Bazen hayatta bir şeylerin elimizden alınması gerekir başka bir şeylere yer açılabilmesi için. Bazen elimizden alınacak olan şey çok sevdiğimiz birisi, bazen elimizden alınacak bu şey çok sevdiğimiz bir eşyadır, ama mutlaka çok sevdiğimizdir. Çok sevdiğimiz olmasa hatırlamayız bile bir süre sonra. Elimizden alınan bu şey bizim kendimizi yıpratmamıza hatta harap etmemize neden olabilir ama bunun ne denli yanlış bir şey olduğunu hiçbir zaman göremeyiz.
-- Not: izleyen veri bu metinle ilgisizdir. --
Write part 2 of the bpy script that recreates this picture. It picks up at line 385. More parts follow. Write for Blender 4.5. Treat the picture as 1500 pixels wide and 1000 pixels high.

Öyle bir an gelir ki her şeyimizi bağladığımız hatta yaşam felsefemiz haline getirdiğimiz bir şeyin elimizden belki sessiz sedasız belki de göz göre göre kayıp gittiği anları yaşarız. Bu şeyin gidişini durdurabilmek için hiçbir şey yapamasak da yine de çabalarız, savaşırız hatta ve hatta çok fazla üzülürüz. Peki neden hayatımızda, benliğimizde yeni bir şey için yer açıldığını düşünmeyiz?
“HAYIRLISI”
Ne güzel bir kelime. Önlem alınmış, mücadele verilmiş ve gerisi en yüce makama havale edilmiş.
Kaybettiklerimiz için üzülmek yerine bizim için verilecek olanı elimizden alınanın yerine koyulacak olanı düşünmeye başlamamız gerekiyor. Eğer bir şeyi kaybettiysek onun bizim için hayırlı olmadığını ve hayırlısını isteyerek çabalamaya devam etmemiz gerektiğini görmemiz gerek. Geçmişten gelen büyüklerimizden her zaman duyduğumuz öyle güzel başka bir cümle vardır ki o da şu şekilde; Gidenin arkasından ağlanmaz.
Eğer bir gün siz de bir şeyinizin veya bir kimsenizin elinizden alındığını düşünürseniz bu gün bu satırları okuduğunuzu aklınıza getirin ve hüzünle dolan fikirlerinizi, düşüncelerinizi, kalbinizi yani bütün benliğinizi daha hayırlısının hayatınıza girmesi için yer açıldığını unutmayın.